Mas esta proposta de Rui Rio é extraordinária, sobretudo, porque põe o PSD a fazer oposição a Mário Centeno pela esquerda, oferecendo-lhe numa bandeja os valores do rigor nas contas públicas e da responsabilidade financeira, precisamente aquilo que deu a vitória a Passos nas eleições de 2015. Eu tenho a certeza de que os funcionários públicos vão ser marginalmente aumentados em 2019, para que António Costa possa satisfazer os seus parceiros e deixar a função pública feliz em ano de eleições. Mas espanta-me muito que Rui Rio faça disso uma das suas prioridades, e que Fernando Negrão tenha admitido em entrevista à Antena 1 a possibilidade de acompanhar os partidos de esquerda na defesa de maiores vencimentos. Talvez mesmo à revelia do PS – que divertido seria. Mais: Silva Peneda, agora um dos ministros-sombra de Rio, defendeu no programa “Conversa Capital” que deixar cair o défice abaixo dos 1,1% é um erro. Já se sabia que parte do PS podia estar no Bloco de Esquerda. Pelos vistos, parte do PSD também.

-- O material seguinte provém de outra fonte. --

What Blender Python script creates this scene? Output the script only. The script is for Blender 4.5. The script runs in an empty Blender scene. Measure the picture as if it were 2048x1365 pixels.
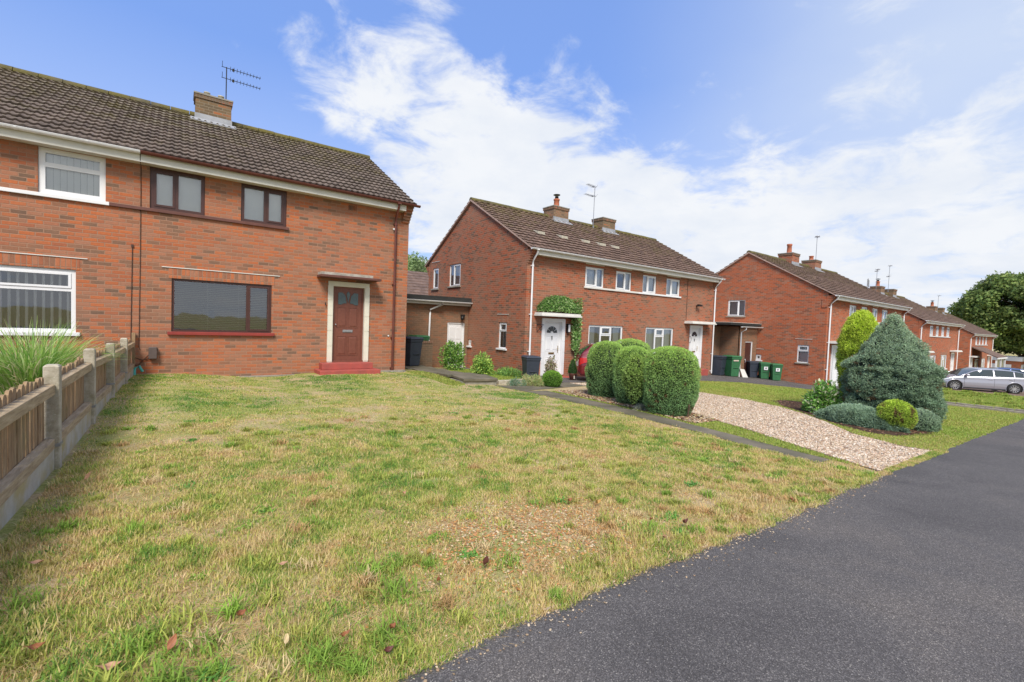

Será que a defesa de um superavit que possa finalmente baixar a dívida do país em termos nominais passou a ser um objectivo do Partido Socialista, mas não do PSD? Se assim for, acabo de descobrir que o meu lugar é ao lado de Mário Centeno. A questão não é de racionalidade económica, onde se pode discutir se umas décimas a mais ou a menos prejudicam a economia, mas sim de simbologia política – coisa que António Costa já percebeu há muito, mas que Rui Rio, coitado, ainda está para perceber. Desde Santana Lopes que eu não via alguém esforçar-se tanto para perder eleições.